9. What are you up to now?

 

I’m still at NBC. I write and report for NBCnews.com, and so I’m primarily focused on producing content for our website, but I also go out and shoot video that will be used on any platform, whether it’s NBC or MSNBC. And I still contribute to a lot of the TV aspects of NBC in various capacities, but now I’m primarily focused on NBCnews.com.

 

10. Do you have any advice for future applicants?

 

If you look at it, there’s a trend, right? Most people who have done it have done The Carroll News. And it shouldn’t be exclusive to The Carroll News, but it says a lot if you’re able to write and report, because that’s such an important thing, and obviously those skills translate to the fellowship. But I think the most important piece of advice, I would say, is to diversify your portfolio. What I mean by that is, this is a great opportunity, but unfortunately only one person’s going to get it each year, and there’s going to be very talented people going for it every year. There was another girl who applied for it my same year, and she is now a reporter in D.C. as well. And she’s on Fox News all of the time and she writes all of the time for a great website, and she was able to do that because, number one, she is extremely talented, and number two, she saw, okay this isn’t going to work out, so now I’m going to go a different route.

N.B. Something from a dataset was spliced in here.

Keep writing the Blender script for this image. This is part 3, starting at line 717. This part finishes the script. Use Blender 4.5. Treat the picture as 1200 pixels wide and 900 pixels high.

Because there are different ways to get to where you ultimately want to be, and don’t stake everything just on this one opportunity just because it’s so apparently in front of you. Just the whole process of it, whether it’s applying for it, or even if it’s getting to the finals and dealing with members of the staff. All of the fellows have done presumably a pretty good job. I think we’re all still employed by NBC. I think that there’s a real respect that NBC has for John Carroll people. I know David Gregory has said in the past that he thinks there’s something in the water at John Carroll, which is a tremendous compliment. So, diversify and work hard while you’re there, but know that there are a lot of different ways to get to where you want to be, and there are a lot of people both on campus and off – John Carroll alums – that really want to help people get to where they want to be.